Students face issues when transferring from a two-year college program to the upper years of a university degree, he said.

“We’ve also found increasingly that students with university degrees go to college after to get some kind of practical application qualification to help them out,” he said. “We want to make sure we find programs that match up.”

Woolf said he and St. Lawrence College President Chris Whitaker came up with the idea for the partnership together.

“A useful ‘summit’ meeting at St. Lawrence College between Queen’s and St. Lawrence College administration agreed that the next logical step was to sign an MOU,” he told the Journal via email.

In 2008, Queen’s and St. Lawrence College came together to create a one-of-a-kind teaching partnership called Go Tech Ed.
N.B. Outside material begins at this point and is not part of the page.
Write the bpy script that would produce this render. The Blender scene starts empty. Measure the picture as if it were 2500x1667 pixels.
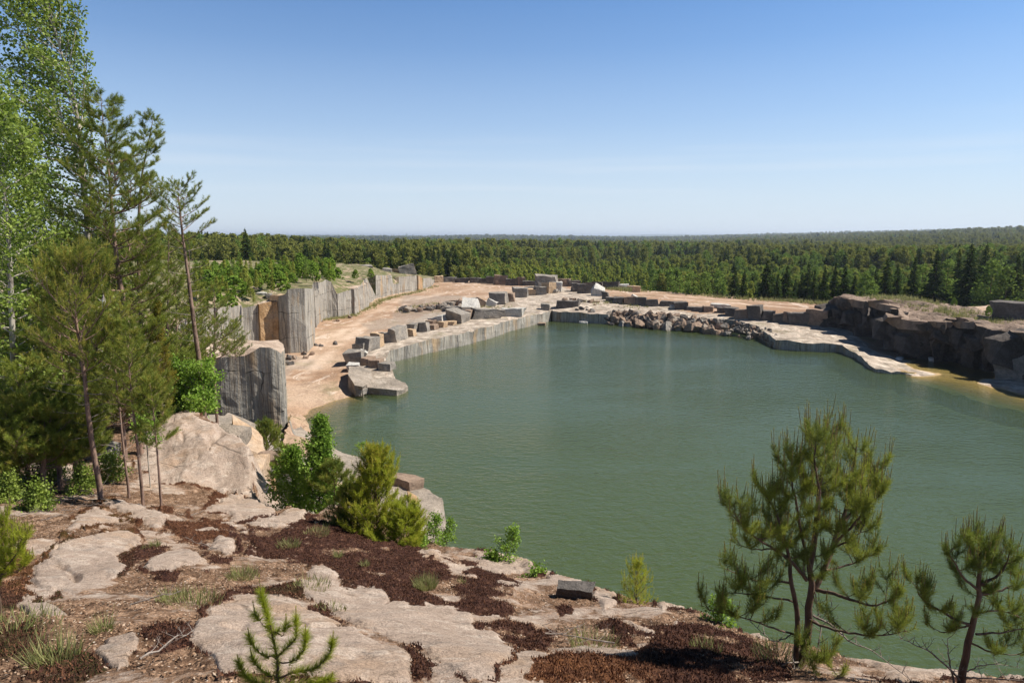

It was made to decrease the shortfall of technology teachers in Ontario.

Woolf said there is no timeline or expiration date on the MOU.

“We do always, as we do with exchange partners, check in regularly to make sure that things are going as they should,” he said.

The MOU will also set a framework for research collaborations between the two schools, Woolf said.

The new MOU will give faculty members license to get in touch with their counterparts at each institution, Woolf said.

Any new programs created under the MOU must pass through the normal governance procedures of both institutions and the government’s quality assurance framework, which is a set of guidelines to rule over the quality of post-secondary programs.

Woolf added that the MOU is in part a result of a provincial government push for partnerships between colleges and universities, specifically to simplify the transferability of course credits between Ontario institutions.

“The next stage will be for deans and departments in both schools with an interest in collaboration to develop relationships and come up with initiatives,” Woolf said.